Margolyes found herself coming "as fresh to it as Dickens was" (she has an apartment in Los Angeles, but had not travelled further afield). St Louis, in the prairies, turned out to be the most foreign place of all. "They just didn't see the world as I see it." For her, the electoral map that has Democrats on the wings and Republicans in the middle became a human reality, with the added complication of religion. "The people that go to church and the people that don't go to church are two different worlds, and largely speaking the Democrats are secular and the Republicans are religious, and convinced fundamentalists as well. It was discomfiting to feel so apart."

Oddly enough, the place that moved Dickens most, the Perkins Institute for the Blind, in Massachusetts, was what touched Margolyes, too. And some of the things he disliked most, such as the dismal town of Cairo in Illinois, the model for the ghastly Eden in Martin Chuzzlewit, are still there and as dismal as ever. "He was right about Americans' essential humourlessness," Margolyes concludes. But, despite their mutual dislike of some aspects of America, like her hero she found herself changed by the experience. It made Dickens into a better, more profound writer, Margolyes argues in the series. For her, it was more humbling.

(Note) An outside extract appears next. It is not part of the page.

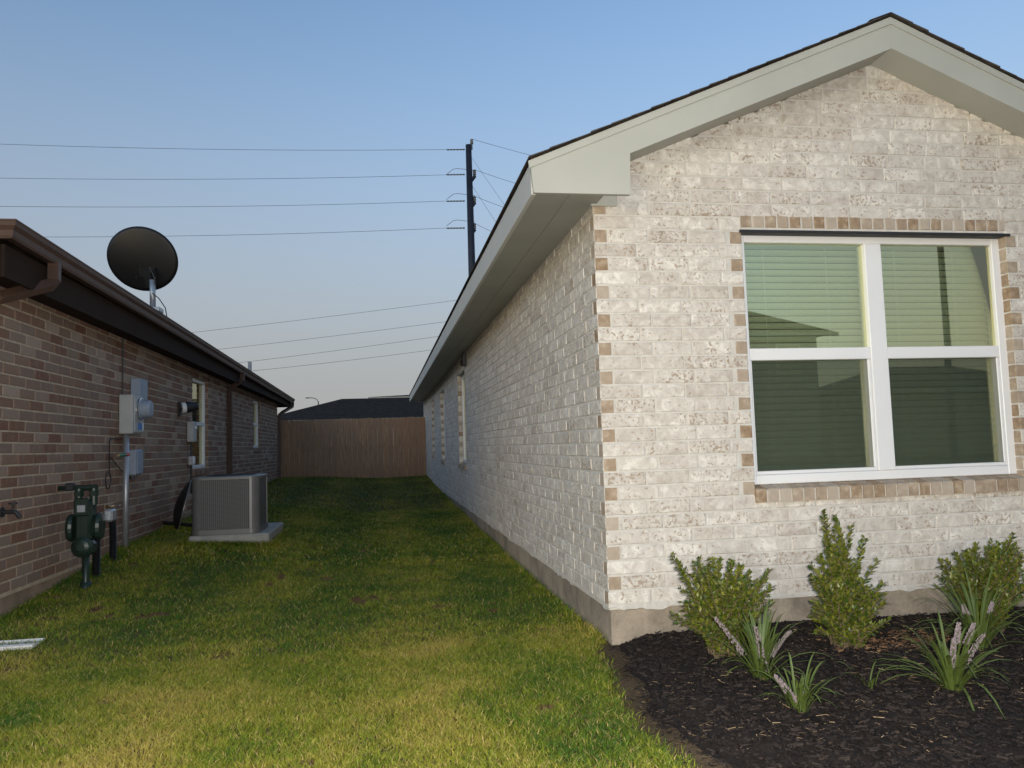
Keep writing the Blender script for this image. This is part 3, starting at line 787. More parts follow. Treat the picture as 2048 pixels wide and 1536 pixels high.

"I've always been very doctrinaire," she confesses, "but I felt that the human spirit overrode those feelings, the human link between people and the warmth and generosity. I was able to relate to people whose opinions I profoundly disapprove of. That is ultimately a sentimental attitude and that's what I've always tried to avoid. Perhaps I'm mellowing. I just felt you had to retain that human link or you are lost."